La logique de « l’entreprise de soi » mène notamment à l’instrumentalisation d’autrui, à l’utilisation d’indicateurs de performance chiffrés dans des domaines où ils ne sont a priori pas pertinents, à l’association de la performance et de la jouissance (donc l’association du « toujours plus » et de la jouissance).

Il faut que la machine économique « vise un ‘au-delà’, un ‘plus’, que Marx avait identifié comme la ‘plus-value’. Cette exigence propre au régime de l’accumulation du capital n’avait pas jusque-là déployé l’ensemble de ses effets. C’est chose faite lorsque l’implication subjective est telle que c’est désormais la recherche de cet ‘au-delà de soi’ qui est la condition de fonctionnement aussi bien des sujets que des entreprises.
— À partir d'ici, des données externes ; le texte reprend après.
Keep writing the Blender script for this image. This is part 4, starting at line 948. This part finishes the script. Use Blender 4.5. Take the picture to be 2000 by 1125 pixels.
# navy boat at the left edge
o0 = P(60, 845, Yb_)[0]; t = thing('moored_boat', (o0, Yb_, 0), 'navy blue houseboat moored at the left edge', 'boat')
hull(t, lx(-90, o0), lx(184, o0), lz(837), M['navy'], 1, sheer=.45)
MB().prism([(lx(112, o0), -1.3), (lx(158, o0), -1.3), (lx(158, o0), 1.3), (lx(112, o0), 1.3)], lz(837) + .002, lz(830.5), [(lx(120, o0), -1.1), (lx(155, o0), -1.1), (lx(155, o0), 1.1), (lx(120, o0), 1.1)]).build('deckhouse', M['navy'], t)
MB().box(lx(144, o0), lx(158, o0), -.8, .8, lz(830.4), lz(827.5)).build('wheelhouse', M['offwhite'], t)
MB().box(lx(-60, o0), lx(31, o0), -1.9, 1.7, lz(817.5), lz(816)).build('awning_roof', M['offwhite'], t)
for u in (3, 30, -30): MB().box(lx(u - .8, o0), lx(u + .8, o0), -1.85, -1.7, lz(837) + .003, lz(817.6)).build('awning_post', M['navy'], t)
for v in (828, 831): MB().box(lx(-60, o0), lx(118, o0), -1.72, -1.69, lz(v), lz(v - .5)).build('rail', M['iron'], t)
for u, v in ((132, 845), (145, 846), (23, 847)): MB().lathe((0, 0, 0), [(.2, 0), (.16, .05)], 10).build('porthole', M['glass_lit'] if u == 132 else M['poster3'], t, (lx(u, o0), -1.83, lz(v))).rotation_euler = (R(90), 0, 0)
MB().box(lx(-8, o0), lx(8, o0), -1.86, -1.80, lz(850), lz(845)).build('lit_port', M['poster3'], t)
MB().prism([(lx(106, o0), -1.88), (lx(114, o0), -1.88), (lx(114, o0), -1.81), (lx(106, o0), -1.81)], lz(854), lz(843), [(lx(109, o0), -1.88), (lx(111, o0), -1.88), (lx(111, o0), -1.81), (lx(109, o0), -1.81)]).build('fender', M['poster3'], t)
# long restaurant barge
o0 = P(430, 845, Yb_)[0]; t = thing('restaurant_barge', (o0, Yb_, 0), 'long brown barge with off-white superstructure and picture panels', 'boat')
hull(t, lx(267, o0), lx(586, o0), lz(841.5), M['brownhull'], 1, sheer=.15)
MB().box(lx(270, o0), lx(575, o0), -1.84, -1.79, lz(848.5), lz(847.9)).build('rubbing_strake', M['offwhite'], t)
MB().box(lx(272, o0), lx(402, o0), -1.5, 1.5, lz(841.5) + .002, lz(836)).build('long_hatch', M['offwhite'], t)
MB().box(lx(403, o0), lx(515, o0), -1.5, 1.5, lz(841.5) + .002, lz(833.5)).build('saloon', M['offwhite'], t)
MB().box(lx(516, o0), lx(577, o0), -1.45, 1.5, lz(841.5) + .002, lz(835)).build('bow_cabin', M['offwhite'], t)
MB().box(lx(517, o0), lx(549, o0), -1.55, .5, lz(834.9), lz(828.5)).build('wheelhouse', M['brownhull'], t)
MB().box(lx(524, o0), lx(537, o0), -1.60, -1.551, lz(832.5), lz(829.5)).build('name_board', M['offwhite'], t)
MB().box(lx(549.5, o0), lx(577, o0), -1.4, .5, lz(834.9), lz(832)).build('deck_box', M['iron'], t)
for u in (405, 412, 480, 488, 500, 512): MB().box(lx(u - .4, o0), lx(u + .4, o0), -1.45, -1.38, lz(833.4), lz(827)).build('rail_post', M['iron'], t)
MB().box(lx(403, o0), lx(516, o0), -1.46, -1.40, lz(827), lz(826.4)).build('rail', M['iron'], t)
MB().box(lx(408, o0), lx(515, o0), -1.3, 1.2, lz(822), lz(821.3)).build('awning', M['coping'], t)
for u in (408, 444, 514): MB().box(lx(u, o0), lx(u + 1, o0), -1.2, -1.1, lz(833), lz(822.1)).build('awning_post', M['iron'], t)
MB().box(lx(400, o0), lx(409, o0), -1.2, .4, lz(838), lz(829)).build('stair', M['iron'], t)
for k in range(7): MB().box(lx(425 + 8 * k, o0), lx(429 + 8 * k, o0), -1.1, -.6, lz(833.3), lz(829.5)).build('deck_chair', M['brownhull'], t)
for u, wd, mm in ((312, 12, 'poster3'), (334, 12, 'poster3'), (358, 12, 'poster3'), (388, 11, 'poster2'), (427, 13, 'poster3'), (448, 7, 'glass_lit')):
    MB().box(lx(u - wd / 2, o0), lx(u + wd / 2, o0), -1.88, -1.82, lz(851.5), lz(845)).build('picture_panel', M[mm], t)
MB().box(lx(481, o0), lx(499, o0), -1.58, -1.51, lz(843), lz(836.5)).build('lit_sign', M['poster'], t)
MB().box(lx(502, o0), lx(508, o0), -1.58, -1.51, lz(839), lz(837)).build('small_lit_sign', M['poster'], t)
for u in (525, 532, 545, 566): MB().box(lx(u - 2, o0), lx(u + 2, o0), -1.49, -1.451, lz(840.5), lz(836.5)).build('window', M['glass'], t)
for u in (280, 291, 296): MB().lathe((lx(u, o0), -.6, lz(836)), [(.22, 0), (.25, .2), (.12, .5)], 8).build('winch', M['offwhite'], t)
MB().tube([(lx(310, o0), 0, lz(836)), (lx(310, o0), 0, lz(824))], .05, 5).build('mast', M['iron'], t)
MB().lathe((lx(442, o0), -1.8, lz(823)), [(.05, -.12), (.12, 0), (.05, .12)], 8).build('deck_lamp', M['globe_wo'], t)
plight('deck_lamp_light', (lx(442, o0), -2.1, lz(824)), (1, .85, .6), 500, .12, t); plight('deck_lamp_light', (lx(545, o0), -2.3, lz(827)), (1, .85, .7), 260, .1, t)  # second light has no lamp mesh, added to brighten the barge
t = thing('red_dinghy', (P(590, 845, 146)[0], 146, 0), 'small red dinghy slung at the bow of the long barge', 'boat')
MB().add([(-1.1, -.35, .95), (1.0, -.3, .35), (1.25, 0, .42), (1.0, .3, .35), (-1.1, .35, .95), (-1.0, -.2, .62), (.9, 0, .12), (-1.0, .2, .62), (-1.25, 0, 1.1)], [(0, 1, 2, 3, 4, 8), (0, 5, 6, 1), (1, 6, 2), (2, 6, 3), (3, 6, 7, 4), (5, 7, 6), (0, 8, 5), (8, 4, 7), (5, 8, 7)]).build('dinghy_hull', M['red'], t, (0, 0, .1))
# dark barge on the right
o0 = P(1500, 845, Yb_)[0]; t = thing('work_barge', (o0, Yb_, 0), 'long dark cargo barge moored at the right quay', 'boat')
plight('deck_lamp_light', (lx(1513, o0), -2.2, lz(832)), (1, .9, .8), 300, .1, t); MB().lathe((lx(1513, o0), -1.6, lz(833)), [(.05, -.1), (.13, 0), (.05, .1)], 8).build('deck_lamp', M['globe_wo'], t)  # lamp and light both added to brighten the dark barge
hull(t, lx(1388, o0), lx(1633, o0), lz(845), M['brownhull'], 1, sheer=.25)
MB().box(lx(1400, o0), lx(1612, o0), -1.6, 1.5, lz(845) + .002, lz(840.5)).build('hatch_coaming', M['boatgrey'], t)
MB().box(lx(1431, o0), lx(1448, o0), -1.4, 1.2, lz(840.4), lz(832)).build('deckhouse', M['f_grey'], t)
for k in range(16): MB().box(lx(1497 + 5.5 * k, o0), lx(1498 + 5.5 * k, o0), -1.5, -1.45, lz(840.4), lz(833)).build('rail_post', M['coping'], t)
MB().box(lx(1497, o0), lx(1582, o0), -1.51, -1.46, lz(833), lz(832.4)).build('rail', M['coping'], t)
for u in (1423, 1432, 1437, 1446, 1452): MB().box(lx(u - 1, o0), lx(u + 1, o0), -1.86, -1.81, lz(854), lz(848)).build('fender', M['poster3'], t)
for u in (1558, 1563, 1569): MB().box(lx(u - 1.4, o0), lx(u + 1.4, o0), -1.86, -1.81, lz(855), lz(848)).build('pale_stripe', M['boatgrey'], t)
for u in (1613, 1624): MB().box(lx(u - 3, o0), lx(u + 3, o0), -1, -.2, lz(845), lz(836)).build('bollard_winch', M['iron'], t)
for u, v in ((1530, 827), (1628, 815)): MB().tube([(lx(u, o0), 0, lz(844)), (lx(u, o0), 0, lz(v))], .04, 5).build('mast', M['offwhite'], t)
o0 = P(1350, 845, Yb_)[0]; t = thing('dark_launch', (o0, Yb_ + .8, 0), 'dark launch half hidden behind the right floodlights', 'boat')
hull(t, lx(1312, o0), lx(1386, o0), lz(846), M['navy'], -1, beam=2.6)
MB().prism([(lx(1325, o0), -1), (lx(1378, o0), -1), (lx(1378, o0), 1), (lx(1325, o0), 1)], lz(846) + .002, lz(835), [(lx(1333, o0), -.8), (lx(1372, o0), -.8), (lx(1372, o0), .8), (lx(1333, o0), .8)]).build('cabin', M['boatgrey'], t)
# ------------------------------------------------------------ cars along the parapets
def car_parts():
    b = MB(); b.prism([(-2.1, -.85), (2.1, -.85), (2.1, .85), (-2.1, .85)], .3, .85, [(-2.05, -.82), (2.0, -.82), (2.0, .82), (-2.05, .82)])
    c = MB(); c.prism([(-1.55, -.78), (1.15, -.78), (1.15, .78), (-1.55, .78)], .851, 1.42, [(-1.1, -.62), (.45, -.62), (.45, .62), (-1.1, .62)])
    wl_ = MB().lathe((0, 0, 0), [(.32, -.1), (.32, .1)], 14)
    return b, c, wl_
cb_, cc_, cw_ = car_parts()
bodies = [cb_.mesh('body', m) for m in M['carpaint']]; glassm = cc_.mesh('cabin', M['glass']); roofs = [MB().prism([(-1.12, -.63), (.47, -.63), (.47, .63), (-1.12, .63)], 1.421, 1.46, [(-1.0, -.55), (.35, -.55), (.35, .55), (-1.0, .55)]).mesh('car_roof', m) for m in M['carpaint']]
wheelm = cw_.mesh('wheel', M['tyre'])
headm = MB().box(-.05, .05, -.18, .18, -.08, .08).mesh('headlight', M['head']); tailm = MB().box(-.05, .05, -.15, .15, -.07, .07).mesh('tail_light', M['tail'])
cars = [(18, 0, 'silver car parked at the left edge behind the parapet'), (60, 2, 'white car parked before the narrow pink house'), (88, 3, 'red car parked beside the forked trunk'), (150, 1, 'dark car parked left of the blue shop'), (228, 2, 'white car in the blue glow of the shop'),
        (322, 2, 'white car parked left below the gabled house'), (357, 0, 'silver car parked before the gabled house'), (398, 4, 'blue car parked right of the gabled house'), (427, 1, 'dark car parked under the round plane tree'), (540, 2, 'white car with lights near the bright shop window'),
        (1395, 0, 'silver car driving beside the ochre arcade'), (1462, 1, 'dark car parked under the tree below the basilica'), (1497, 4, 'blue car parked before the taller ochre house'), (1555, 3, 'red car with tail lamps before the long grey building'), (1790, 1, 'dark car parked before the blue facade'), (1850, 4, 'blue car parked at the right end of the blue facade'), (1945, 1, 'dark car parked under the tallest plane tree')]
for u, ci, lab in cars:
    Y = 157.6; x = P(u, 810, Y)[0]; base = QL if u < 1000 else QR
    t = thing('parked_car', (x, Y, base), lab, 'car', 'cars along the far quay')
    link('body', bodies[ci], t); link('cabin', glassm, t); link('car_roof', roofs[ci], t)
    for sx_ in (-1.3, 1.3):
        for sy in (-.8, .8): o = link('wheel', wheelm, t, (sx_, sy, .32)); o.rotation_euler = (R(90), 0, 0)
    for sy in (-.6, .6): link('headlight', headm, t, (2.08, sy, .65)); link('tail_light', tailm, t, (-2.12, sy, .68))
D’où l’intérêt de l’identification du sujet comme entreprise de soi et comme capital humain : c’est bien l’extraction d’un ‘plus de jouir’, arraché à soi-même, à son plaisir de vivre, au simple fait de vivre, qui fait fonctionner le nouveau sujet et le nouveau système de concurrence. »

Ne voir dans la situation présente des sociétés que la jouissance sans entraves, c’est oublier la face sombre de la normativité néolibérale : la surveillance de plus en plus dense de l’espace public et privé, la traçabilité de plus en plus précise des mouvements des individus dans les réseaux, l’évaluation de plus en plus sourcilleuse et mesquine de l’activité des individus, l’action de plus en plus prégnante des systèmes fusionnés d’information et de publicité et, peut-être surtout, les formes de plus en plus insidieuses d’autocontrôle des sujets eux-mêmes. C’est en somme oublier le caractère d’ensemble du gouvernement des néosujets qui articule, par la diversité de ses vecteurs, l’exposition obscène de la jouissance, l’injonction entrepreneuriale de la performance et la réticulation de la surveillance générale.